I buy butter from all sources and especially when it is on sale and freeze it. This is perfectly OK but I want just the oil. Once I tasted Ghee, it was love at first bite! I have developed my own process by watching videos online. I put ghee into clean jars and the lids seal and I can keep it in my food storage for long periods. I make a batch ( 5-6 pounds) about every 4 months.

I want to share this idea because it is such a wonderful fat and makes everything; steamed vegetables, muffins, pancakes, toast, cooked cereal, sourdough bread, everything taste so much better. The picture below shows melted butter and some foam on top. The oil is not clear yet.

There are a number of processes for turning butter into ghee and I have tried two of them; one is the oven method and the other the one for this blog is stove top. For both you will need a large stainless steel pot. Mine holds 5-6 pounds of butter. You will also need a few clean glass jars with rubber lined lids and a large stainless steel wire mesh splatter catcher.

I set my oven to 325 degrees or 350. I put a paper towel over the pot and place the splatter catcher over that to hold it in place. It takes about an hour for the butter to melt down, separate and the water to boil off. Don't use a lid, the steam from the water will blow the lid off and splatter grease all over your oven. The paper towel with mesh screen holding it, will allow steam to escape and catch the grease splatters. I change the paper towel at least once during the hour. Check on it from time to time.

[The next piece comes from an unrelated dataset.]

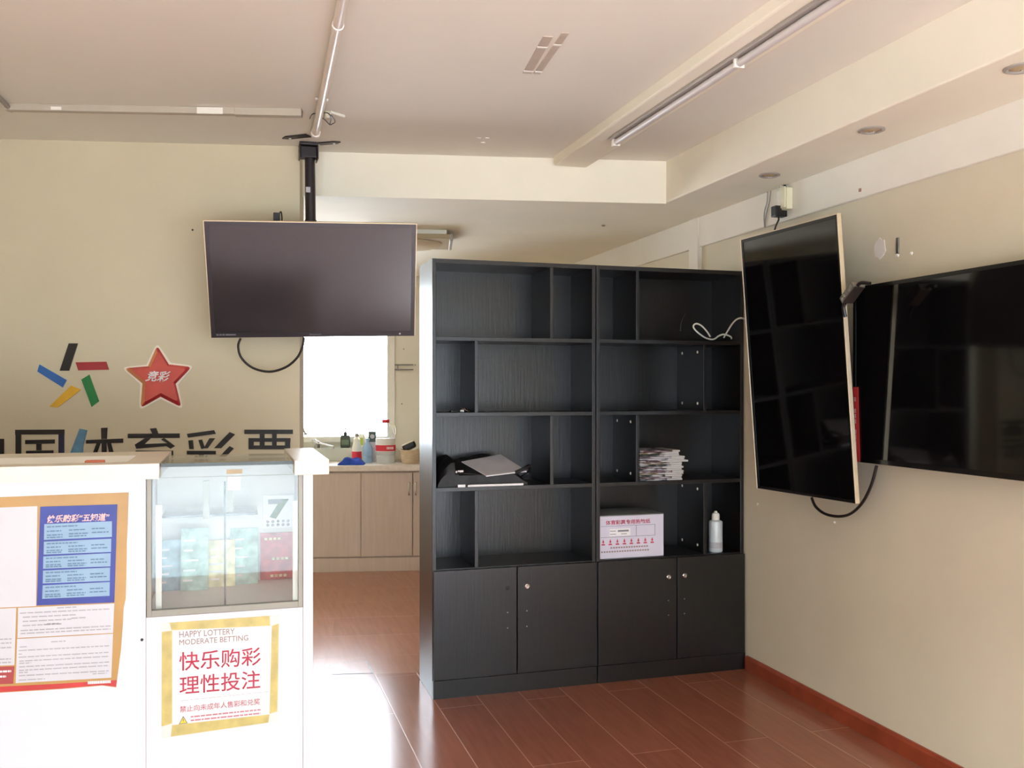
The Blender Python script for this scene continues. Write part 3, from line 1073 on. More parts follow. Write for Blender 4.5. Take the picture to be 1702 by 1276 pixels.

For stove top, I melt the butter and keep the tempt. around med. high. I use the mesh catcher, but again no lid. I am there to keep an eye on it and skim milk solids and salt off the top. Because the temp is lower on stove top, it takes about an hour and 20 minutes for the oil to clear and the solids to separate.
Skim some of the brown particles off the top of the ghee and use a small dipping tool and start pouring the hot oil into the jars. Secure the clean, dry lids and put aside to cool. The clear yellow color changes to creamy opaque when they cool and you should hear the pop sound of the lids sealing.

Clean, hot jars with warm, rubber lined lids should seal the clarified butter. These jars are then labeled and put downstairs in storage. From frozen storage to cool storage. I don't know how long they last....don't know what the shelf life is. So far, the longest I have kept a jar is 6 months in the basement and that ghee was perfect, no rancid, no mold....just perfect. A jar of ghee keeps on the counter at room temperature without molding, until it is gone....even in the summer. I prefer rendering ghee to keeping butter frozen because it saves room in the freezer for meats and other important items.

When you get most of the oil out of the pot, you should see some crusty, brown stuff at the bottom that looks like this. Once, I burned the ghee! It seemed like a flash, the oil turned brown...from golden to brown and I thought I had lost the whole batch. I let it cool and tasted it. Wow! was it good. It tasted like Carmel. I bottled it and we used it all. It added a really rich taste to everything. Only problem is, I don't trust the nutritional content of "burnt" or caramelized ghee. It tasted wonderful, but I wonder if the oil vitamins were lost or the nutritious fatty acids changed or corrupted. So, if it happens again, I will keep it, but it's not something I will plan to do.

The brown stuff at the bottom tastes good, salty and oily, but it is waste and I throw it away. If there is a little clear oil left over I pour it into a small container and use that first

This batch of 6 pounds of butter yielded 8 jars of ghee with a combined yield of approx. 75 ounces. I spent about $24. on this butter and got 8 jars of ghee. Purity Farms brand sells ghee in 11 or 10 ounce jars for about $1 an ounce or $9.99 a jar. I got my ghee for about $3.00 a jar. Not bad!